To my mind, however, Solomon’s actions appear unimaginably cruel and vindictive act of a conquering tyrant. There is scant suggestion that the ‘ifrit or his followers were particularly evil, or that they were hoping to vanquish Solomon and his kingdom. Instead, they were simply seeking self-determination and freedom. Solomon crushes the uprising, and devises his cruel and unusual punishment for the rebels, but the story fails to pass a negative judgment upon him for doing so. How can it, when it is firmly established that Solomon is God’s representative on earth, and the uncompromising suppression of dissent has been done in His name?

After ‘The City of Brass’ the second long story in this sequence is ‘The King and His Seven Viziers,’ a lengthy exploration of the wiles of men and women. It begins with a failed seduction—One of the king’s favourite concubines tries it on with his son… who is having none of it. Aware that she is in mortal trouble for this transgression, the woman seeks to turn the situation to her advantage by accusing the prince of trying to seduce her. The angry king therefore orders his son’s execution.

We’ve seen this kind of duplicity before: when the two wives of Qamar al-Zaman tried and failed to seduce their respective step-sons, back on Night 219, I noted just how unhelpful such stories are for human culture… and that it is a desperately counter-productive storytelling mode for Shahrazad to slip into.

That said, the nature of this particular story means that half of the sub-stories narrated within this frame are those that cast women in a good light, and men as the seducers or deceivers. So maybe from the point of view of Shahrazad and Shahriyar it evens itself out. Over seven days, the seven viziers tell stories in an attempt to prevent the execution of the prince, only for the embattled woman to narrate a rejoinder to each, resetting the king’s resolve. Thus she hopes to save her own skin before the prince emerges from a self-imposed vow of silence, an implicates her. The effect is a sort of storytelling tennis, but with lives at stake.

The best and funniest sub-stories here are those in the farce style, where a quick-witted adulterer juggles various husbands and lovers in and out of bedrooms and cupboards.

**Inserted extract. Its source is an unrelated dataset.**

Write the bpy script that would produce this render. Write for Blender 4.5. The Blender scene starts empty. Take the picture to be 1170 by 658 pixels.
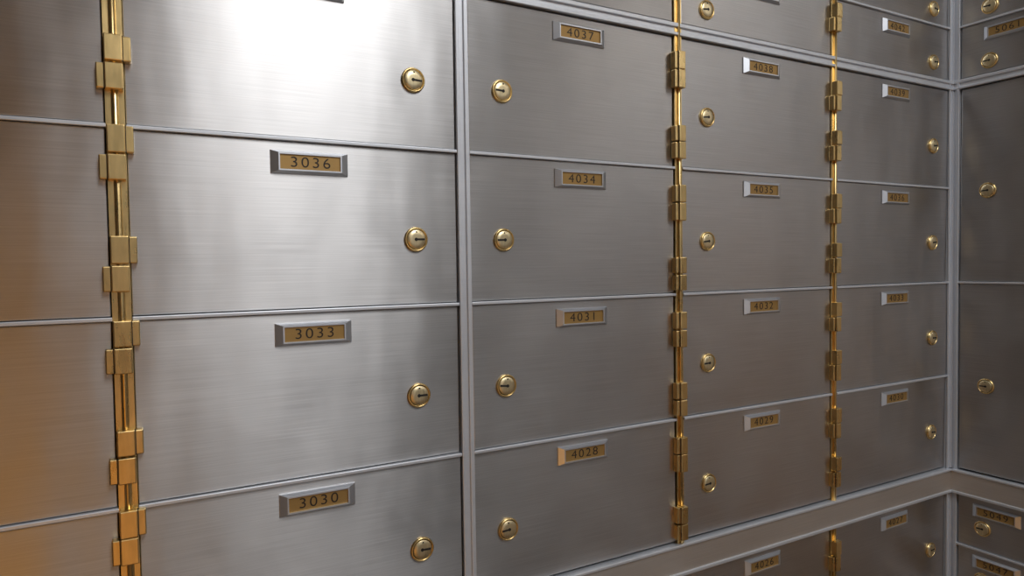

On Night 581, a woman is surprised by her lover while she is two-timing him with a pageboy. She hides the boy in a chest and begins to entertain her lover. Then her husband arrives home too, but she concocts and ingenuous story whereby all of the men remain ignorant of the fact that their relationship with her is not exclusive.

These sorts of stories exist in the English folk tradition too. ‘The Cunning Cobbler’ gets into a similar embarrassing situation in the bedroom of someone else’s wife.

I also very much enjoyed the short ‘Story of the Honey’ that starts a war between two villages. A drop of honey causes files to gather, which in turn causes birds to congregate to eat the flies. A shopkeeper’s cat pounces on the birds, but then a hunter’s dog kills the cat. The shopkeeper therefore kills the dog, and so the hunter takes revenge by killing the shopkeeper. This kicks off the wider conflict between the two villages. Small actions can have large and catastrophic consequences. I’m reminded of the poem ‘A Horseshoe Nail’ in which a lost horseshoe leads to the loss of the horse, the rider, the army, the battle and the war, “all for the want of a horseshoe nail,” which I have always thought is a useful analogy for the way our political rights are eroded, and the way that unthinkable political events can not only happen, but come to be seen as inevitable.

It can escape no reader’s notice that the way in which the seven viziers and the concubine tell their tales is similar to the way in which Shahrazad herself is narrating to save her life (last week I made the same observation in relation to the Sindbad cycle too). The fractal-like nature of The Arabian Nights is taken to an extreme on Night 602, where were hear a story of a promiscuous woman who collects a ring from each of her many lovers. Sound familiar? That’s because it’s part of the framing story that precedes the first night! Shahrazad, through the character of the seventh vizier, is telling Shahriyar his own story. For a moment I thought that she would also introduce a character similar to herself, and we would disappear into another thousand and one nights within The Thousand And One Nights. Regrettably, she does not step outside the bounds of the tale of the woman with the rings, but it’s still a marvellous self-referential scene and perhaps the most dizzying moment in The Arabian Nights so far.

Stray observations

  • In a throwaway scene near the end of ‘The City of Brass,’ Musa and his entourage are served a feast by a tribe wearing ‘leather loincloths’:

    Musa presented the king with a great many splendid gifts, while for his part he gave Musa some extraordinary sea creatures that looked like humans, telling him that the guest provision for the three days of his stay would consist of their flesh …

    Later, the mermaids—for that is what they are—are placed in wooden troughs of water, “but the heat was too much for them and they died.” WTAF?! Boiling live lobsters is considered by many people to be unnecessary cruelty, and doing the same to mermaids is desperately fucked up.

  • Amid the boisterous and farcical tales of philandering husbands and wives, a story on Night 579 about a woman whose adultery is revealed by a parrot:

    He immediately went to his wife and cut her throat, swearing to himself that as long he lived he would never marry again.

    Sometimes, the dark misogyny that bubbles through most of these stories bursts out in a jolting moment like this one.

  • Buried in the tales told by the concubine (Night 597) is the story of al-Datma, a princess who challenges potential suitors to a duel and then, when she beats them, carves an insult into their foreheads, which is pretty badass.
  • I had intended to recap the following story, ‘Judar and his Brothers’ within this post, but it is quite long and complex. So I shall post that as an additional recap.